→ Task material
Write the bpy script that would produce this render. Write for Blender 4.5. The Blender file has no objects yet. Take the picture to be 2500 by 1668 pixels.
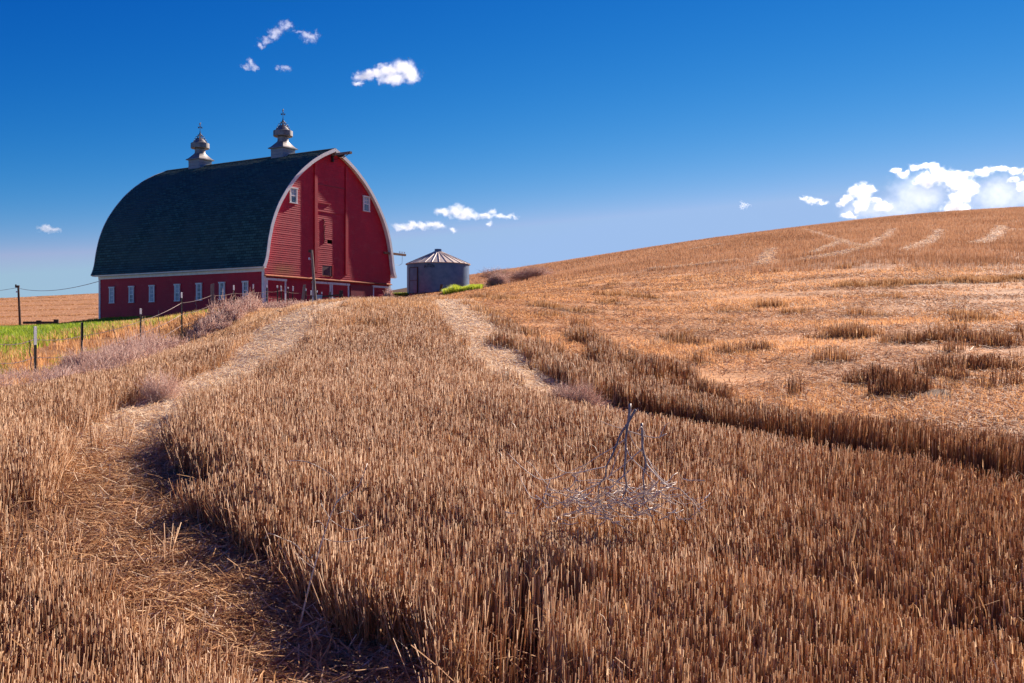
import bpy, bmesh, math, random
import numpy as np
from mathutils import Vector, Matrix
R = math.radians
rng = np.random.default_rng(7)
random.seed(7)
scene = bpy.context.scene

# ------------------------------------------------------------------ camera, sky, sun, exposure
F, CX, CY = 2500.0, 1250.0, 834.0          # photo pixels; the eye is the world origin and looks level along +Y
cam_d = bpy.data.cameras.new("camera"); cam = bpy.data.objects.new("camera", cam_d)
scene.collection.objects.link(cam)
cam_d.sensor_width = 36; cam_d.lens = 36; cam_d.clip_start = 0.05; cam_d.clip_end = 30000
cam.location = (0, 0, 0); cam.rotation_euler = (R(90), 0, 0)
scene.camera = cam
SUN_AZ, SUN_EL = 36.3, 29.0                # azimuth measured to the right of straight ahead
to_sun = Vector((math.sin(R(SUN_AZ))*math.cos(R(SUN_EL)), math.cos(R(SUN_AZ))*math.cos(R(SUN_EL)), math.sin(R(SUN_EL))))
sd = bpy.data.lights.new("sun", 'SUN'); sun = bpy.data.objects.new("sun", sd); scene.collection.objects.link(sun)
sd.energy = 5.0; sd.angle = R(0.5); sd.color = (1.0, 0.87, 0.75)
sun.rotation_euler = to_sun.to_track_quat('Z', 'Y').to_euler(); sun.location = (40, 40, 60)
world = bpy.data.worlds.new("World"); scene.world = world; world.use_nodes = True
wn = world.node_tree; wn.nodes.clear()
sky = wn.nodes.new('ShaderNodeTexSky'); sky.sky_type = 'NISHITA'; sky.sun_disc = False
sky.sun_elevation = R(SUN_EL); sky.sun_rotation = R(SUN_AZ)
sky.altitude = 2000; sky.air_density = 1.0; sky.dust_density = 0.0; sky.ozone_density = 5.0
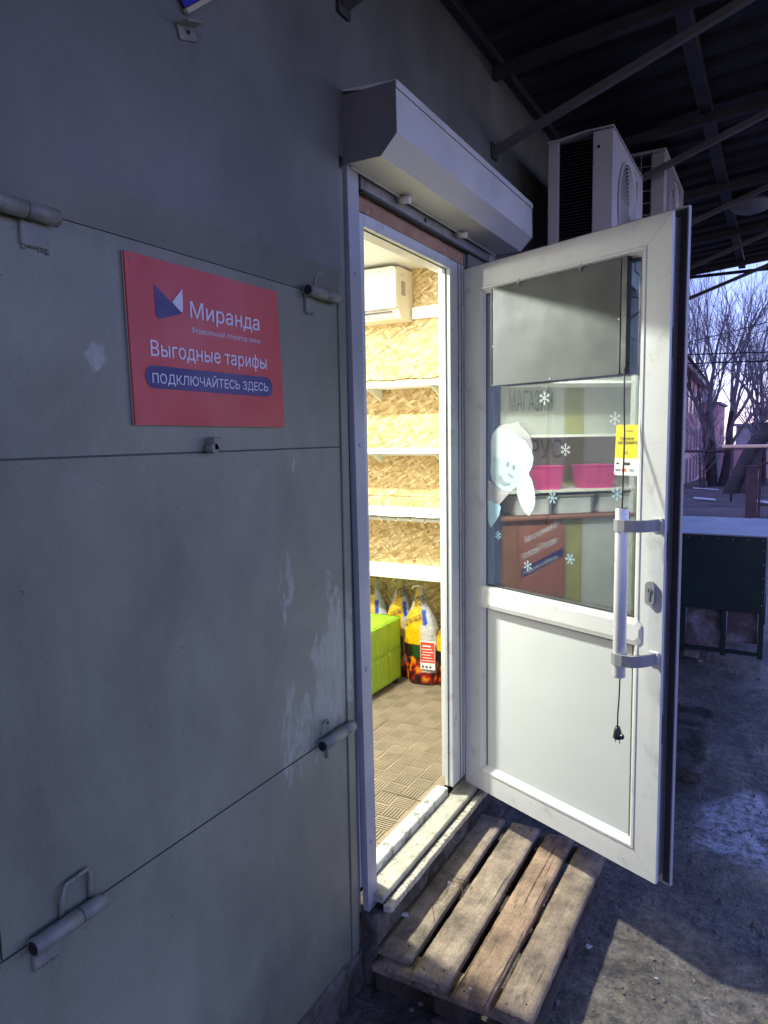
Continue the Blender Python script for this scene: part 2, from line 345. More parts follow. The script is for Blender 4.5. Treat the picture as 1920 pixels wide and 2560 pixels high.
# ---------------------------------------------------------------- object helpers
def tag(o, label=None, cat=None, group=None, kind=None):
    if label: o['label'] = label
    if cat: o['category'] = cat
    if group: o['group'] = group
    if kind: o['kind'] = kind
    return o
def empty(name, loc, label, cat, rz=0, group=None):
    o = bpy.data.objects.new(name, None); o.empty_display_size = .1; COL.objects.link(o)
    o.location = loc; o.rotation_euler = (0, 0, rz); tag(o, label, cat, group); return o
def struct_empty(name, loc):
    o = bpy.data.objects.new(name, None); o.empty_display_size = .1; COL.objects.link(o); o.location = loc; o['kind'] = 'structure'; return o
def wloc(o):
    v = Vector(o.location); p = o.parent
    while p: v += Vector(p.location); p = p.parent
    return v
class G:
    """bmesh collector; coordinates are world (parents unrotated) or local (local=True)"""
    def __init__(s): s.bm = bmesh.new(); s.mats = []
    def mi(s, m):
        if m is None: return 0
        if m not in s.mats: s.mats.append(m)
        return s.mats.index(m)
    def face(s, vs, m=None):
        f = s.bm.faces.new([s.bm.verts.new(v) for v in vs]); f.material_index = s.mi(m); return f
    def box(s, x0, x1, y0, y1, z0, z1, bev=0, m=None):
        k = s.mi(m)
        co = [(x0, y0, z0), (x1, y0, z0), (x1, y1, z0), (x0, y1, z0), (x0, y0, z1), (x1, y0, z1), (x1, y1, z1), (x0, y1, z1)]
        vs = [s.bm.verts.new(c) for c in co]
        fs = [s.bm.faces.new([vs[i] for i in q]) for q in ((3, 2, 1, 0), (4, 5, 6, 7), (0, 1, 5, 4), (1, 2, 6, 5), (2, 3, 7, 6), (3, 0, 4, 7))]
        for f in fs: f.material_index = k
        if bev:
            es = set(e for f in fs for e in f.edges)
            r = bmesh.ops.bevel(s.bm, geom=list(es), offset=bev, segments=1, affect='EDGES')
            for f in r['faces']: f.material_index = k
        return s
    def prism(s, pts, axis, a0, a1, m=None):
        """pts 2D polygon; axis 'x','y','z' extrusion. order: x->(y,z) y->(x,z) z->(x,y)"""
        k = s.mi(m)
        def P(p, a): return {'x': (a, p[0], p[1]), 'y': (p[0], a, p[1]), 'z': (p[0], p[1], a)}[axis]
        A = [s.bm.verts.new(P(p, a0)) for p in pts]; B = [s.bm.verts.new(P(p, a1)) for p in pts]
        n = len(pts); fs = [s.bm.faces.new(A), s.bm.faces.new(B[::-1])]
        for i in range(n): fs.append(s.bm.faces.new([A[i], A[(i + 1) % n], B[(i + 1) % n], B[i]]))
        for f in fs: f.material_index = k
        return s
    def tube(s, pts, r, seg=8, cap=True, m=None):
        k = s.mi(m); pts = [Vector(p) for p in pts]; rs = r if isinstance(r, (list, tuple)) else [r] * len(pts)
        rings = []; up0 = None
        for i, p in enumerate(pts):
            d = (pts[min(i + 1, len(pts) - 1)] - pts[max(i - 1, 0)]).normalized()
            if up0 is None:
                up0 = Vector((0, 0, 1)) if abs(d.z) < .9 else Vector((1, 0, 0))
            a = d.cross(up0).normalized(); b = a.cross(d).normalized(); up0 = b
            rings.append([s.bm.verts.new(p + (a * math.cos(t) + b * math.sin(t)) * rs[i]) for t in [2 * math.pi * j / seg for j in range(seg)]])
        for q in range(len(rings) - 1):
            for j in range(seg):
                f = s.bm.faces.new([rings[q][j], rings[q][(j + 1) % seg], rings[q + 1][(j + 1) % seg], rings[q + 1][j]]); f.smooth = seg > 5; f.material_index = k
        if cap:
            f = s.bm.faces.new(rings[0][::-1]); f.material_index = k
            f = s.bm.faces.new(rings[-1]); f.material_index = k
        return s
    def obj(s, name, mat, parent=None, local=False, smooth=False):
        bm = s.bm
        if parent and not local:
            bmesh.ops.translate(bm, verts=bm.verts, vec=-wloc(parent))
        bmesh.ops.recalc_face_normals(bm, faces=bm.faces)
        me = bpy.data.meshes.new(name); 
        if smooth:
            for f in bm.faces: f.smooth = True
        bm.to_mesh(me); bm.free()
        if s.mats:
            for m_ in s.mats: me.materials.append(m_)
        else: me.materials.append(mat)
        o = bpy.data.objects.new(name, me); COL.objects.link(o)
        if parent: o.parent = parent
        return o
def box(name, mat, x0, x1, y0, y1, z0, z1, parent=None, bev=.002, local=False):
    return G().box(x0, x1, y0, y1, z0, z1, bev).obj(name, mat, parent, local)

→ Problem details
Leave the pictures out, and restate exactly the lines from the start of the records through the one that contains "scene = bpy.context.scene".

→ Response below
Write the bpy script that would produce this render. Write for Blender 4.5. The Blender file has no objects yet. Take the picture to be 2500 by 1668 pixels.
import bpy, bmesh, math, random
import numpy as np
from mathutils import Vector, Matrix
R = math.radians
rng = np.random.default_rng(7)
random.seed(7)
scene = bpy.context.scene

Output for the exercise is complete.